Alguém vencer no voto popular e perder no colégio eleitoral é uma possibilidade admitida por uma regra que fazia sentido quando foi inventada, mas numa sociedade altamente interativa, que se transforma ao sabor do vertiginoso fluxo interativo da convivência social muito mais rapidamente do que as instituições do Estado, insistir em mantê-la só aumentará a defasagem entre a planície e o planalto (para usar uma metáfora brasileira, mas talvez não só... predadores e senhores surgiram como representantes do altíssimo e costumam aparecer nas alturas) e contribuirá para aumentar a crise do sistema representativo. 
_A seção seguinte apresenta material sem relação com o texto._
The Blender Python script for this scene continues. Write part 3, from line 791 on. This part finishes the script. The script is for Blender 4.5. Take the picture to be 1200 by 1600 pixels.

O presidencialismo americano foi uma espécie de sucedâneo democrático mal-arranjado da monarquia. A revolução americana tinha de dar uma resposta que equiparasse seu moderno sistema representativo aos padrões civilizatórios da velha Europa. Mas isso passou. A necessidade de perenidade esvaneceu. As regras numa democracia são sempre transitórias. E os lugares são sempre vazios. Manter as regras arcaicas para preencher os lugares é uma operação mágico-sacerdotal de caráter autocrático, não democrático. As regras da democracia, reduzida a um modo de administração política do Estado-nação, podem conspirar contra o processo de democratização. É o que estamos vendo. 

Mesmo que Trump não consiga realizar o que prometeu - e mesmo que, por um conjunto de circunstâncias, acabe fazendo um governo não de todo detestável ou até razoável -, sua eleição, em si, foi prejudicial à democracia. Todas as explicações - inclusive as que foram expostas neste artigo - não podem apagar essa realidade.